Stored items
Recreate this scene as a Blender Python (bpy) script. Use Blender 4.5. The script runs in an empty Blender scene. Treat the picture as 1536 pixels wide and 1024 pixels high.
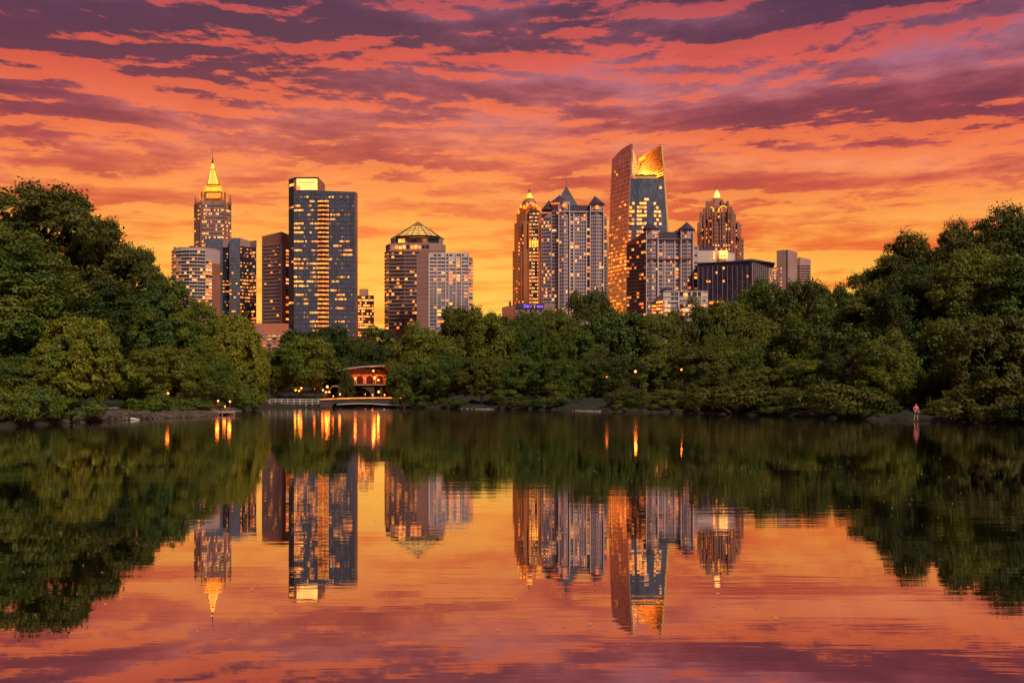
import bpy, math, random
import numpy as np
from mathutils import Vector, Matrix

# ------------------------------------------------------------------ camera, world, key light
F = 1493.33; HZ = 578.0; CH = 3.0            # focal length in photo pixels, horizon row, eye height
S = bpy.context.scene
COL = S.collection
cam = bpy.data.cameras.new('camera'); camo = bpy.data.objects.new('camera', cam); COL.objects.link(camo)
cam.sensor_width = 36; cam.lens = 35; cam.clip_start = .1; cam.clip_end = 20000
cam.shift_y = (HZ - 512) / 1536.0
camo.location = (0, 0, CH); camo.rotation_euler = (math.radians(90), 0, 0)
S.camera = camo
S.view_settings.view_transform = 'Standard'; S.view_settings.look = 'None'
S.view_settings.exposure = 0; S.view_settings.gamma = 1
S.cycles.use_denoising = True
S.cycles.max_bounces = 6; S.cycles.diffuse_bounces = 2; S.cycles.glossy_bounces = 3
S.cycles.transmission_bounces = 2; S.cycles.transparent_max_bounces = 4
S.cycles.sample_clamp_indirect = 6

def lin(c):
    return tuple(((v / 255) / 12.92 if v <= 10 else (((v / 255) + .055) / 1.055) ** 2.4) for v in c) + (1,)

W = bpy.data.worlds.new('World'); S.world = W; W.use_nodes = True
nt = W.node_tree; nt.nodes.clear()
def nd(t, **k):
    n = nt.nodes.new(t)
    for a, v in k.items(): setattr(n, a, v)
    return n
def lk(a, b): nt.links.new(a, b)
def M(op, a, b=None, c=None, clamp=False):
    n = nd('ShaderNodeMath', operation=op, use_clamp=clamp)
    for i, v in enumerate((a, b, c)):
        if v is None: continue
        if isinstance(v, (int, float)): n.inputs[i].default_value = v
        else: lk(v, n.inputs[i])
    return n.outputs[0]
def ramp(fac, stops, interp='LINEAR'):
    n = nd('ShaderNodeValToRGB'); n.color_ramp.interpolation = interp
    e = n.color_ramp.elements
    while len(e) < len(stops): e.new(.5)
    for i, (p, c) in enumerate(stops):
        e[i].position = p; e[i].color = c
    lk(fac, n.inputs[0]); return n.outputs[0]
def sstep(v, a, b):
    n = nd('ShaderNodeMapRange', interpolation_type='SMOOTHSTEP')
    lk(v, n.inputs['Value']); n.inputs['From Min'].default_value = a; n.inputs['From Max'].default_value = b
    return n.outputs[0]
def mixc(f, a, b, mode='MIX'):
    n = nd('ShaderNodeMix', data_type='RGBA', blend_type=mode)
    for s, v in ((n.inputs[0], f), (n.inputs[6], a), (n.inputs[7], b)):
        if isinstance(v, (int, float)): s.default_value = v
        elif isinstance(v, tuple): s.default_value = v
        else: lk(v, s)
    return n.outputs[2]
tc = nd('ShaderNodeTexCoord'); sep = nd('ShaderNodeSeparateXYZ'); lk(tc.outputs['Generated'], sep.inputs[0])
dx, dy, dz = sep.outputs
el = M('MULTIPLY', M('ARCSINE', M('MAXIMUM', dz, 0.0)), 180 / math.pi / 45.0)    # 0..2, 1 = 45 degrees
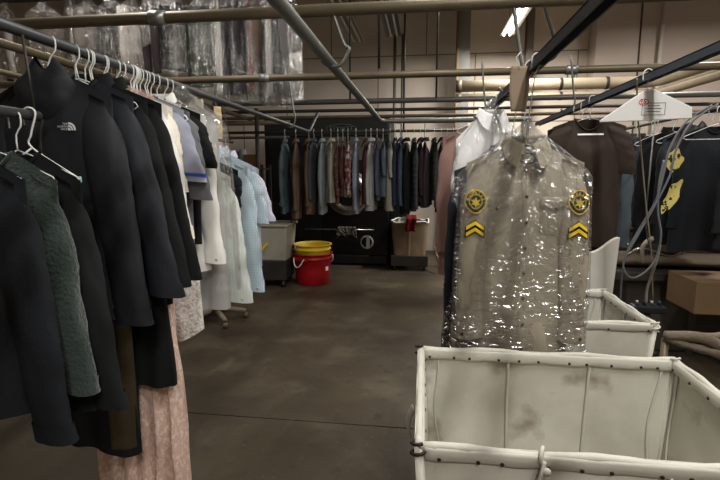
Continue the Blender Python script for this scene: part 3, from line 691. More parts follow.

* AIM: From the data above, pick out each line containing "Blender" and copy it.

* EXERCISE RESULT:
Recreate this scene as a Blender Python (bpy) script. Use Blender 4.5. The script runs in an empty Blender scene. Treat the picture as 1536 pixels wide and 1024 pixels high.
Continue the Blender Python script for this scene: part 3, from line 691. More parts follow.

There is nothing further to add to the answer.